Tuesday, December 7th, 2010

The mercury sat at 11°F yesterday morning at commute time, with a windchill of -3°F. The high was in the upper teens. Today was a bit warmer, 15° with 5° windchill perhaps, warming to around 20°/8°.

This is abnormally cold for us, for this time of year. However, I’ve been riding for a few winters now, and I know fairly well what gear works for me in these temperatures. A few pieces of gear have changed, and a few things need adjustment now that my commute is twice as long as it was last winter, but overall, so far, so good. I used to have to microanalyze every piece of clothing to make sure I was adequately prepared for a cold ride, but now I mostly just get ready and go. It can still take a while to put on multiple layers, hand/neck/ear warmers, boots, protective glasses, helmet, etc.

I’ve had studded tires on the Trucker since last week. I haven’t really needed them for the most part, but I don’t have any interest in switching out tires constantly on the LHT. Plus, I encounter random patches of snow and ice and it’s nice to be able to roll over them without worrying too much. The tires are working fantastically, but they do add a lot of drag.

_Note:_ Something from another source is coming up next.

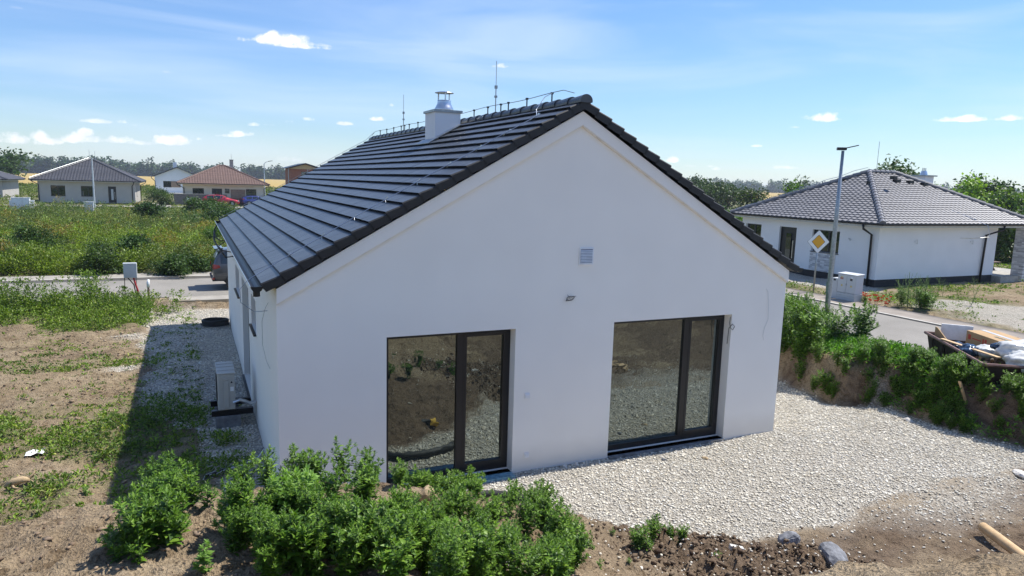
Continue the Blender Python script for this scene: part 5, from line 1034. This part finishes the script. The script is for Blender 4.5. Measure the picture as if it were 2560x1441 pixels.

My longer, hillier commute is a bit of a difference experience in the cold. I have to worry about being adequately protected from the cold a little more, but I also have to worry more about sweating. And, frankly, 30-35 minutes in single-digit windchills in the dark on the way home takes some getting used to. It’s not epic, but there’s a certain sense of isolation that comes with riding in the dark, with far fewer other bikes and pedestrians than I saw just last week. Traffic has thankfully been light as well, though I have had a few run-ins with grumpy motorists.

Overall, I’m still enjoying my commute — in fact, I’m enjoying it more. There’s something I relish about the challenge of snow and ice and cold and darkness. In fair weather sometimes I’ll arrive at work without really anything memorable happening. In the winter, my commute is never boring.

It’s hard to believe it’s not even technically winter yet — it looks like we may have a long one. But, I expect things to warm up before taking a dive into winter proper.

How about you? Have you gotten an early taste of winter? Are you still riding?